Régénérer les charbons actifs à l’échelle industrielle

Publié par Benoît Cagnon, le 23 avril 2024   72

Dans le cadre du programme ARD MATEX (Ambition Recherche et Développement Multi MATériaux en conditions EXtrêmes), les laboratoires de l’ICMN et le CEMHTI, en partenariat avec l’entreprise vierzonnaise Jacobi Carbons France, ont lancé le projet Carbone 4 en 2021, avec l’ambition de recycler les charbons actifs usagés et d’augmenter ainsi leur durée de vie.

Le charbon actif, qui permet de purifier l’eau et l’air, est présent dans notre quotidien : aquariums, carafes d’eau à filtre, hottes aspirantes... Mais au-delà de ces applications domestiques, c’est à l’échelle industrielle qu’il est pertinent de s’interroger sur son recyclage. C’est pourquoi, en 2021, le laboratoire ICMN (Interfaces Confinement Matériaux Nanostructures) du CNRS à Orléans et en collaboration avec le CEMHTI (Conditions Extrêmes et Matériaux : Haute Température et Irradiation), soutenus par l’industriel Jacobi Carbons France, à Vierzon, leader de la production de charbon actif, ont porté le projet Carbone 4, dans le cadre du programme ARD MATEX, pour une durée de trois ans.

« Le charbon actif, qu’on appelle aussi carbone activé, est un matériau à base de carbone qui a une certaine porosité. Lorsqu’il est saturé, il peut être récupéré et brûlé, avec un indice CO2 peu favorable, ou être régénéré », explique Benoît Cagnon, maître de conférences et enseignant chercheur à l'IUT d'Orléans au département Chimie, au sein du laboratoire ICMN. Et c’est précisément cette régénération, ou recyclage, qui est au cœur des préoccupations des producteurs de charbon actif.

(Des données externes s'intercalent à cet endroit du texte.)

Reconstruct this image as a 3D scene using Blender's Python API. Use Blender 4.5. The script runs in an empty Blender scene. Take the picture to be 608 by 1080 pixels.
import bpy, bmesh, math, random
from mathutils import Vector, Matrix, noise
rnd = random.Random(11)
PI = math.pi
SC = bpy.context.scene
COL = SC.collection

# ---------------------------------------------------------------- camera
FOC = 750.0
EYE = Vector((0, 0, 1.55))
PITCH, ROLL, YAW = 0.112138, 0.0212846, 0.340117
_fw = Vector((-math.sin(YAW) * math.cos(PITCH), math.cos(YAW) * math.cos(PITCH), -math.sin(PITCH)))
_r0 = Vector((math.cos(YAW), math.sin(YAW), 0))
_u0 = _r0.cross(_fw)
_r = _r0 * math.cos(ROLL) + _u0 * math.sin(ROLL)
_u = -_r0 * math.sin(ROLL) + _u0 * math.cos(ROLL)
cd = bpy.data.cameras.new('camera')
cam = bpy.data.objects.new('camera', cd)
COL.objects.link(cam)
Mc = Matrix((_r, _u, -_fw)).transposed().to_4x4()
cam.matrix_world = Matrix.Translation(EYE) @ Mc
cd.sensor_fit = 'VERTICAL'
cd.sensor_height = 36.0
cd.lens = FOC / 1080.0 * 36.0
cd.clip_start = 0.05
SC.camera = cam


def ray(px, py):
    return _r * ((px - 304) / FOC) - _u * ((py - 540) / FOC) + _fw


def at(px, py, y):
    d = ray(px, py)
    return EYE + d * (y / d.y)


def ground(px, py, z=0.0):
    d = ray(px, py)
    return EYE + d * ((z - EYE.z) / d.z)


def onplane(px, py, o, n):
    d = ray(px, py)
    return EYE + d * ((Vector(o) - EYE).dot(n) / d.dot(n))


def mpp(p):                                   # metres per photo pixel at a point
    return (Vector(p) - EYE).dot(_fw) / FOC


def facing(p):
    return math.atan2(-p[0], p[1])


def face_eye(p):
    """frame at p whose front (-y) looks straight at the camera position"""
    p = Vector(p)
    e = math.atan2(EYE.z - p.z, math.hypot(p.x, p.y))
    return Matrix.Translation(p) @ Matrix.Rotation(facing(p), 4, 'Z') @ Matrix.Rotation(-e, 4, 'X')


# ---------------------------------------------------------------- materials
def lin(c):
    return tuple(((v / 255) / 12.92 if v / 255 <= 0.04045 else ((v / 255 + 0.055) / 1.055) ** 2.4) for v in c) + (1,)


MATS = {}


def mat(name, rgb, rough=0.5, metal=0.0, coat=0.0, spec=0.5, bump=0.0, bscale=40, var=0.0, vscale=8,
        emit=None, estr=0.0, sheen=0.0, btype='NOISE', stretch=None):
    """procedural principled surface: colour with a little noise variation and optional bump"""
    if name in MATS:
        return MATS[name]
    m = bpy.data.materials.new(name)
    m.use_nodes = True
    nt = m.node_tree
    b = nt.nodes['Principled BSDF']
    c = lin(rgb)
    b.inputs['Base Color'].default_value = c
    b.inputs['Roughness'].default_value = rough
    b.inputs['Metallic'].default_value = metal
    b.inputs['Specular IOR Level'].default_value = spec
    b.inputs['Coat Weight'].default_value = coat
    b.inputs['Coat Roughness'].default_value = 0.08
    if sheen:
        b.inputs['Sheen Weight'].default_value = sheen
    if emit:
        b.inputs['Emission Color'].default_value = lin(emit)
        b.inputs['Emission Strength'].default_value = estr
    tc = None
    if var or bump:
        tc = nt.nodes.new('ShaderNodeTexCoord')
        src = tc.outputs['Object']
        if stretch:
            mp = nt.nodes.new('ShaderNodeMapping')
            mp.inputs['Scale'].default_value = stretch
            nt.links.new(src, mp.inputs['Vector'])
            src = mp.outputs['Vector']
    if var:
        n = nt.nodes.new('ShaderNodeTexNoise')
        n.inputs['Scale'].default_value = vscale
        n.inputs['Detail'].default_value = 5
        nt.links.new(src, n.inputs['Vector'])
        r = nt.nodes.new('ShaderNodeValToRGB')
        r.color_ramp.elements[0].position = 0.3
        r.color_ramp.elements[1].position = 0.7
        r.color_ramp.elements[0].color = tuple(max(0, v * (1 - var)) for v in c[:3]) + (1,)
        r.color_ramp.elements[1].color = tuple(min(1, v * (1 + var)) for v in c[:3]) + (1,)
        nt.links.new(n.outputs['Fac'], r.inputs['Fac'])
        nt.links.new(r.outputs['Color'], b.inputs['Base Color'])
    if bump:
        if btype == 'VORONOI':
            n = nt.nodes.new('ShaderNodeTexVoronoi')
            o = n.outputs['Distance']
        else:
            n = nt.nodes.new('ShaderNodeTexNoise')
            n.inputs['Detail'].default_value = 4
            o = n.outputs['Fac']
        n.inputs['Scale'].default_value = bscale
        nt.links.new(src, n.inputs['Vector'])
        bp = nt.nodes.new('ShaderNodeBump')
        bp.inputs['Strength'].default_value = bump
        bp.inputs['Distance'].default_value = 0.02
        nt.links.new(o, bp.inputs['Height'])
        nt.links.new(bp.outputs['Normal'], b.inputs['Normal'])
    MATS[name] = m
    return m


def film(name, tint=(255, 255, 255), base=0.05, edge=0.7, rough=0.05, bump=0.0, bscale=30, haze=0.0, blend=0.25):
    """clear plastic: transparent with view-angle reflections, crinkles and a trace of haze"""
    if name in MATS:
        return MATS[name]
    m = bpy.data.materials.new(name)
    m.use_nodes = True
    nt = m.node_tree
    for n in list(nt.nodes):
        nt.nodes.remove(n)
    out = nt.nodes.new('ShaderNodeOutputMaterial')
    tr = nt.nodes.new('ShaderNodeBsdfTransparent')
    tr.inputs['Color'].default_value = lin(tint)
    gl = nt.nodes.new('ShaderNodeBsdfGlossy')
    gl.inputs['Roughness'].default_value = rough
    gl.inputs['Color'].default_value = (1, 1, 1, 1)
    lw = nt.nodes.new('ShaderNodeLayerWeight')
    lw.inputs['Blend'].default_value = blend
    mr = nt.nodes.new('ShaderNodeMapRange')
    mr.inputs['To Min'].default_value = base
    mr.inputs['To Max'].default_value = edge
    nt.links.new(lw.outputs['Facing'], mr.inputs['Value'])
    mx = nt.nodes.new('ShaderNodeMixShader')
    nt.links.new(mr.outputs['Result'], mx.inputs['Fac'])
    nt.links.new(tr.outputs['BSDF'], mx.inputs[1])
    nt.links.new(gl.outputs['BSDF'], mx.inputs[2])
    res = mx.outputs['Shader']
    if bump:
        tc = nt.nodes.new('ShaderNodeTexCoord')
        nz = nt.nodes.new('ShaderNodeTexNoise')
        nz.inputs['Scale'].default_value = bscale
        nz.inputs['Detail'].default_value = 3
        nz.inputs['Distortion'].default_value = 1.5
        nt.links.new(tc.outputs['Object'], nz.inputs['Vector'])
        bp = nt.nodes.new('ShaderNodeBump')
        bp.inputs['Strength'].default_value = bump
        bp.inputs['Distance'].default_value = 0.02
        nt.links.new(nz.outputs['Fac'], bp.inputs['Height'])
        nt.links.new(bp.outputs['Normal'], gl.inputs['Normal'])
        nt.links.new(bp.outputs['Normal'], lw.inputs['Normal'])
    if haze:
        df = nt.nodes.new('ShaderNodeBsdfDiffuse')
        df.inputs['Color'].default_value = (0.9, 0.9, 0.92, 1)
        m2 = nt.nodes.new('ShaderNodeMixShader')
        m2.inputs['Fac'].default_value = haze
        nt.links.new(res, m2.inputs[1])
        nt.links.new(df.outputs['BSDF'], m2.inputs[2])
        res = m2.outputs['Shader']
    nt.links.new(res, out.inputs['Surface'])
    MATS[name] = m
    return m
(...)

À l’instar de Jacobi Carbons France qui fournit des stations de potabilisation de la métropole orléanaise qui s’est rapproché des laboratoires du CNRS afin d’obtenir une solution durable pour la régénération de matériaux carbonés.

« La régénération peut être obtenue en faisant chauffer les charbons actifs usagés à 500-600°C avec de la vapeur d’eau. Une technique qui altère la porosité initiale du matériau et fait baisser son efficacité de 30 à 40 % », détaille Benoît Cagnon. C’est pourquoi, l’ICMN et le CEMHTI explorent des Procédés d’Oxydation Avancée (POA) : « Les charbons actifs adsorbent les molécules polluantes de l’eau et se saturent, donc il faut les régénérer. Nos laboratoires, individuellement, ont donc mis en place des POA de sorte que les polluants organiques se transforment en eau et en CO2 , en régénérant le charbon actif », ajoutent Benoît Cagnon et Conchi Ania, directrice de recherche CNRS.

Une technique au cœur du projet C4, pour redonner au charbon actif un maximum de ses propriétés texturales initiales et donc une meilleure durée de vie. « Les résultats déjà probants de cette innovation s’inscrivent dans une démarche durable. Elle pourra être étendue à la réutilisation des eaux usées et nous permettre d’être plus vertueux au regard de nos usages de l'eau » ambitionnent les chercheurs. Et avec plus de 10 000 tonnes de charbon actif par an dans plus de 200 stations d’épuration dans le monde, Jacobi Carbons France attend beaucoup de ces recherches.